- **Source excerpt**:
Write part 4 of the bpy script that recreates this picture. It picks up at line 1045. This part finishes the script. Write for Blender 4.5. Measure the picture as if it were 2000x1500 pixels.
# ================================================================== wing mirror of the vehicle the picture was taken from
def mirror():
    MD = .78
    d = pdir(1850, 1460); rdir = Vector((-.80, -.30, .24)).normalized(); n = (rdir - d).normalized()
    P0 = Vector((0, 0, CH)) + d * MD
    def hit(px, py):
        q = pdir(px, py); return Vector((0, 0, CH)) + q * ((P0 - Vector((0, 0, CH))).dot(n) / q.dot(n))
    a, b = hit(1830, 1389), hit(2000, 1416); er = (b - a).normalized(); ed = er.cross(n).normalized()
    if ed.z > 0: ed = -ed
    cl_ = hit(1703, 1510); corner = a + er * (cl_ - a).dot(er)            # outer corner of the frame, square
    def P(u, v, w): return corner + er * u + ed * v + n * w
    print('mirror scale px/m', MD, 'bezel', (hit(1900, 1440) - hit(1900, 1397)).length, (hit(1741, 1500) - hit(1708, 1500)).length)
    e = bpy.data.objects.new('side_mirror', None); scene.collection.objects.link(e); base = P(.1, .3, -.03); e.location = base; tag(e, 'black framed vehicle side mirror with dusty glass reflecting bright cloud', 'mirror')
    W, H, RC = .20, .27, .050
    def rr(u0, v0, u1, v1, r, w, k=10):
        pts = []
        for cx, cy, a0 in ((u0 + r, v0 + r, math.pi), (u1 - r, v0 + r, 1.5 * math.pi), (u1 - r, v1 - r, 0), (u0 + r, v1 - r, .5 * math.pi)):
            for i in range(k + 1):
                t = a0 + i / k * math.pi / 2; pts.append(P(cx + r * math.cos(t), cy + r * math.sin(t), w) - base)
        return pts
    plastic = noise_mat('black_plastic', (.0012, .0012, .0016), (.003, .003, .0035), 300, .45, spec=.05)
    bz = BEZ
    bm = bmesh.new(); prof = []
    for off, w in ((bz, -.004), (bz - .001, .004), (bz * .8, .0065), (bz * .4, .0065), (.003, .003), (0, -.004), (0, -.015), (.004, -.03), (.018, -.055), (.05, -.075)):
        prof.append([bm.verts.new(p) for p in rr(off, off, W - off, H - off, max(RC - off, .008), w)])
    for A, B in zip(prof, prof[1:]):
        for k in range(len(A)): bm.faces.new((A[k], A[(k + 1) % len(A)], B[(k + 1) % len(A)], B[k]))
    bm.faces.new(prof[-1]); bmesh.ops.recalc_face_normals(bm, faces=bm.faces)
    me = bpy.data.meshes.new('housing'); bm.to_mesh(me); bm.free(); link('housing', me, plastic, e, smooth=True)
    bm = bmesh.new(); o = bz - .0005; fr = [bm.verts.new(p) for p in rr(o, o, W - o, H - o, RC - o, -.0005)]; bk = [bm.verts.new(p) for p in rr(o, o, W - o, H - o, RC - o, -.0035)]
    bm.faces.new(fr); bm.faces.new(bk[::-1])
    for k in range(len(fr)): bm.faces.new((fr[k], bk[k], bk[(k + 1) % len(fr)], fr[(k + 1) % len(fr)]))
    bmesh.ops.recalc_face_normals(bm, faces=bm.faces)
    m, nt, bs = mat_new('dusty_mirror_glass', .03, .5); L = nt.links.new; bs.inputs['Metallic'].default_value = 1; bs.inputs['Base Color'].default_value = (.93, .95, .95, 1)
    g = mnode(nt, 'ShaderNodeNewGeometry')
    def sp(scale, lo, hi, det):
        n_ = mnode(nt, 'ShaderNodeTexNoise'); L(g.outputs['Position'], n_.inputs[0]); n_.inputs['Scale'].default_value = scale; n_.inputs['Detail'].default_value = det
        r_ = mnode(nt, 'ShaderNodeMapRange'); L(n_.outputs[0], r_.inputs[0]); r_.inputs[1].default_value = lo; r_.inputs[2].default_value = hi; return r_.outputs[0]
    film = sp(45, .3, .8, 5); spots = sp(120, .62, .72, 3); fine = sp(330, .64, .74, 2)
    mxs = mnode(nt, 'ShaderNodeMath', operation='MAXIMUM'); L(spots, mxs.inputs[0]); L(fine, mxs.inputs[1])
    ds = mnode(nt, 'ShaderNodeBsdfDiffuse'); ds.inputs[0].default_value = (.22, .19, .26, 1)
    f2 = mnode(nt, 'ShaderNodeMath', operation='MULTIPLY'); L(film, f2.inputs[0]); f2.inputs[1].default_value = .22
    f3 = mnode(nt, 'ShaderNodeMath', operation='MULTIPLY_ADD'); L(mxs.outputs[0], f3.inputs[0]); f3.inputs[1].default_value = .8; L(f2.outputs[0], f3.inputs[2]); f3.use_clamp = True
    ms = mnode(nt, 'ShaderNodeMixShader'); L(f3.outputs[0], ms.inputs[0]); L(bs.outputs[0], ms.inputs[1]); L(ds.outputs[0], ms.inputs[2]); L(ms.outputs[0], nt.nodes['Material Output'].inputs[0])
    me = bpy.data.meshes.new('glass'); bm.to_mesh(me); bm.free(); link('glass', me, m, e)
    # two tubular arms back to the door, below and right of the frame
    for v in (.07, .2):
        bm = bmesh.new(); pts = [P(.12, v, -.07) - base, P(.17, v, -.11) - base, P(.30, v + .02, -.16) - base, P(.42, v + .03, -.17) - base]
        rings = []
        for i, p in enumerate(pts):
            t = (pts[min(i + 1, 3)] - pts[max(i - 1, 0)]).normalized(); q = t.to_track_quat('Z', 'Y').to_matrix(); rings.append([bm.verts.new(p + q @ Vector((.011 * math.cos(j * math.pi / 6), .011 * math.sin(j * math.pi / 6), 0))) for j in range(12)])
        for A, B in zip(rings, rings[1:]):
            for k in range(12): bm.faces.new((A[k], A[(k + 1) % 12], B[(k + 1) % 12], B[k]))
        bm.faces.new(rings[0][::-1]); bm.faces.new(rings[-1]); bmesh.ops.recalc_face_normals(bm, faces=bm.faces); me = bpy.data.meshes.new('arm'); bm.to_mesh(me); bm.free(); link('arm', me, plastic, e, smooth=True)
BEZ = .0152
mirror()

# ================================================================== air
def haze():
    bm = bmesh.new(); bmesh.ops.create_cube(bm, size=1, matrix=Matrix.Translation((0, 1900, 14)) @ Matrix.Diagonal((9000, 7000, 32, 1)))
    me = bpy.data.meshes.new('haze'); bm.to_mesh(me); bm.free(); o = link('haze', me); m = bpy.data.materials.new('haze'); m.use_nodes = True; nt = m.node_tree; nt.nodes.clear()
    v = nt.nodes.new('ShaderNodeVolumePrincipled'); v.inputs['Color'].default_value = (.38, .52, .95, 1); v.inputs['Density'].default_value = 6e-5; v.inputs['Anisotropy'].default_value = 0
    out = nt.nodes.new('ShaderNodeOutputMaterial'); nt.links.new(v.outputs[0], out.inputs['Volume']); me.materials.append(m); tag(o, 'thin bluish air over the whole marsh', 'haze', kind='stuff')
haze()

- **Directive**: Return the listing above word for word.

- **Correct response**:
Write part 4 of the bpy script that recreates this picture. It picks up at line 1045. This part finishes the script. Write for Blender 4.5. Measure the picture as if it were 2000x1500 pixels.
# ================================================================== wing mirror of the vehicle the picture was taken from
def mirror():
    MD = .78
    d = pdir(1850, 1460); rdir = Vector((-.80, -.30, .24)).normalized(); n = (rdir - d).normalized()
    P0 = Vector((0, 0, CH)) + d * MD
    def hit(px, py):
        q = pdir(px, py); return Vector((0, 0, CH)) + q * ((P0 - Vector((0, 0, CH))).dot(n) / q.dot(n))
    a, b = hit(1830, 1389), hit(2000, 1416); er = (b - a).normalized(); ed = er.cross(n).normalized()
    if ed.z > 0: ed = -ed
    cl_ = hit(1703, 1510); corner = a + er * (cl_ - a).dot(er)            # outer corner of the frame, square
    def P(u, v, w): return corner + er * u + ed * v + n * w
    print('mirror scale px/m', MD, 'bezel', (hit(1900, 1440) - hit(1900, 1397)).length, (hit(1741, 1500) - hit(1708, 1500)).length)
    e = bpy.data.objects.new('side_mirror', None); scene.collection.objects.link(e); base = P(.1, .3, -.03); e.location = base; tag(e, 'black framed vehicle side mirror with dusty glass reflecting bright cloud', 'mirror')
    W, H, RC = .20, .27, .050
    def rr(u0, v0, u1, v1, r, w, k=10):
        pts = []
        for cx, cy, a0 in ((u0 + r, v0 + r, math.pi), (u1 - r, v0 + r, 1.5 * math.pi), (u1 - r, v1 - r, 0), (u0 + r, v1 - r, .5 * math.pi)):
            for i in range(k + 1):
                t = a0 + i / k * math.pi / 2; pts.append(P(cx + r * math.cos(t), cy + r * math.sin(t), w) - base)
        return pts
    plastic = noise_mat('black_plastic', (.0012, .0012, .0016), (.003, .003, .0035), 300, .45, spec=.05)
    bz = BEZ
    bm = bmesh.new(); prof = []
    for off, w in ((bz, -.004), (bz - .001, .004), (bz * .8, .0065), (bz * .4, .0065), (.003, .003), (0, -.004), (0, -.015), (.004, -.03), (.018, -.055), (.05, -.075)):
        prof.append([bm.verts.new(p) for p in rr(off, off, W - off, H - off, max(RC - off, .008), w)])
    for A, B in zip(prof, prof[1:]):
        for k in range(len(A)): bm.faces.new((A[k], A[(k + 1) % len(A)], B[(k + 1) % len(A)], B[k]))
    bm.faces.new(prof[-1]); bmesh.ops.recalc_face_normals(bm, faces=bm.faces)
    me = bpy.data.meshes.new('housing'); bm.to_mesh(me); bm.free(); link('housing', me, plastic, e, smooth=True)
    bm = bmesh.new(); o = bz - .0005; fr = [bm.verts.new(p) for p in rr(o, o, W - o, H - o, RC - o, -.0005)]; bk = [bm.verts.new(p) for p in rr(o, o, W - o, H - o, RC - o, -.0035)]
    bm.faces.new(fr); bm.faces.new(bk[::-1])
    for k in range(len(fr)): bm.faces.new((fr[k], bk[k], bk[(k + 1) % len(fr)], fr[(k + 1) % len(fr)]))
    bmesh.ops.recalc_face_normals(bm, faces=bm.faces)
    m, nt, bs = mat_new('dusty_mirror_glass', .03, .5); L = nt.links.new; bs.inputs['Metallic'].default_value = 1; bs.inputs['Base Color'].default_value = (.93, .95, .95, 1)
    g = mnode(nt, 'ShaderNodeNewGeometry')
    def sp(scale, lo, hi, det):
        n_ = mnode(nt, 'ShaderNodeTexNoise'); L(g.outputs['Position'], n_.inputs[0]); n_.inputs['Scale'].default_value = scale; n_.inputs['Detail'].default_value = det
        r_ = mnode(nt, 'ShaderNodeMapRange'); L(n_.outputs[0], r_.inputs[0]); r_.inputs[1].default_value = lo; r_.inputs[2].default_value = hi; return r_.outputs[0]
    film = sp(45, .3, .8, 5); spots = sp(120, .62, .72, 3); fine = sp(330, .64, .74, 2)
    mxs = mnode(nt, 'ShaderNodeMath', operation='MAXIMUM'); L(spots, mxs.inputs[0]); L(fine, mxs.inputs[1])
    ds = mnode(nt, 'ShaderNodeBsdfDiffuse'); ds.inputs[0].default_value = (.22, .19, .26, 1)
    f2 = mnode(nt, 'ShaderNodeMath', operation='MULTIPLY'); L(film, f2.inputs[0]); f2.inputs[1].default_value = .22
    f3 = mnode(nt, 'ShaderNodeMath', operation='MULTIPLY_ADD'); L(mxs.outputs[0], f3.inputs[0]); f3.inputs[1].default_value = .8; L(f2.outputs[0], f3.inputs[2]); f3.use_clamp = True
    ms = mnode(nt, 'ShaderNodeMixShader'); L(f3.outputs[0], ms.inputs[0]); L(bs.outputs[0], ms.inputs[1]); L(ds.outputs[0], ms.inputs[2]); L(ms.outputs[0], nt.nodes['Material Output'].inputs[0])
    me = bpy.data.meshes.new('glass'); bm.to_mesh(me); bm.free(); link('glass', me, m, e)
    # two tubular arms back to the door, below and right of the frame
    for v in (.07, .2):
        bm = bmesh.new(); pts = [P(.12, v, -.07) - base, P(.17, v, -.11) - base, P(.30, v + .02, -.16) - base, P(.42, v + .03, -.17) - base]
        rings = []
        for i, p in enumerate(pts):
            t = (pts[min(i + 1, 3)] - pts[max(i - 1, 0)]).normalized(); q = t.to_track_quat('Z', 'Y').to_matrix(); rings.append([bm.verts.new(p + q @ Vector((.011 * math.cos(j * math.pi / 6), .011 * math.sin(j * math.pi / 6), 0))) for j in range(12)])
        for A, B in zip(rings, rings[1:]):
            for k in range(12): bm.faces.new((A[k], A[(k + 1) % 12], B[(k + 1) % 12], B[k]))
        bm.faces.new(rings[0][::-1]); bm.faces.new(rings[-1]); bmesh.ops.recalc_face_normals(bm, faces=bm.faces); me = bpy.data.meshes.new('arm'); bm.to_mesh(me); bm.free(); link('arm', me, plastic, e, smooth=True)
BEZ = .0152
mirror()

# ================================================================== air
def haze():
    bm = bmesh.new(); bmesh.ops.create_cube(bm, size=1, matrix=Matrix.Translation((0, 1900, 14)) @ Matrix.Diagonal((9000, 7000, 32, 1)))
    me = bpy.data.meshes.new('haze'); bm.to_mesh(me); bm.free(); o = link('haze', me); m = bpy.data.materials.new('haze'); m.use_nodes = True; nt = m.node_tree; nt.nodes.clear()
    v = nt.nodes.new('ShaderNodeVolumePrincipled'); v.inputs['Color'].default_value = (.38, .52, .95, 1); v.inputs['Density'].default_value = 6e-5; v.inputs['Anisotropy'].default_value = 0
    out = nt.nodes.new('ShaderNodeOutputMaterial'); nt.links.new(v.outputs[0], out.inputs['Volume']); me.materials.append(m); tag(o, 'thin bluish air over the whole marsh', 'haze', kind='stuff')
haze()